これを作るためには物語の中にクイズ形式をいれるのが良いように思う。
ちょうど今日アメリカンスナイパーという映画を見ていて、この映画ではクイズが非常にうまく仕掛けられていた。以下に記す。

最初のシーン
主人公が戦地で銃を持って『爆弾のような何か』を持っている子供を狙っている。
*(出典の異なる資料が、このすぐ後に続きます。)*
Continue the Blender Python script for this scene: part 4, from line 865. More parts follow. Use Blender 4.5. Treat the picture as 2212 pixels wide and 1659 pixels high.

子供が走り、それとともに銃声が鳴ってシーン1が終わる。
(さらにここで相方から『もしあれが爆弾でなければ刑務所行きだぞ』という注意が加わる)

画面が切り替わり、全く別の場所での回想シーンのような映像が映る。

ここでは『子供が持っていたものが本当に爆弾だったのか?主人公は打てたのか?』という問題をなげかけている。

さらに、相方の言葉は主人公になげかけたものではなく視聴者になげかけたもので、『主人公は簡単に打てませんよ』というヒントを与えている。

これにより少なくとも僕はこの銃声の結果を見るまでは間違いなく見ないと、と思った。

面白い映画ではこの『クイズ』が劇中で常に1つ以上あり、それがゆえに目を離すことができなかった。

オチの推測がギリギリできない謎

『仮にその推測が違ってるとしても』オチの推測ができる作品は途中離脱してしまうというのが僕が今回離脱した直接的な理由の推測だ。

ちなみに離脱した後にネタバレを見ると推測と合致していたようで、それは推測が間違っている場合よりも最後の満足度の点でよろしくないと思う。

『お約束』とはどう違うのかというと、お約束自体を物語全体の謎として使うのはまずい選択肢なのではないか、ということだ。

様々な要素があるために、また視聴者のリテラシーもかつてなく多様化していることから非常に難しい要因かとは思うが、今日性などを加味したギリギリ度合いを攻めていくのが良いのだと思う。

さいごに

Netflixが視聴中の速度の倍率を変えられるようにしようとした時、制作側から大きな反発があったという話は頷くことができる。

しかし、実は今回は1.4倍速で視聴していたというのに途中離脱をしたという事実はまた別の視点をもたなければならないと思わせてくれた。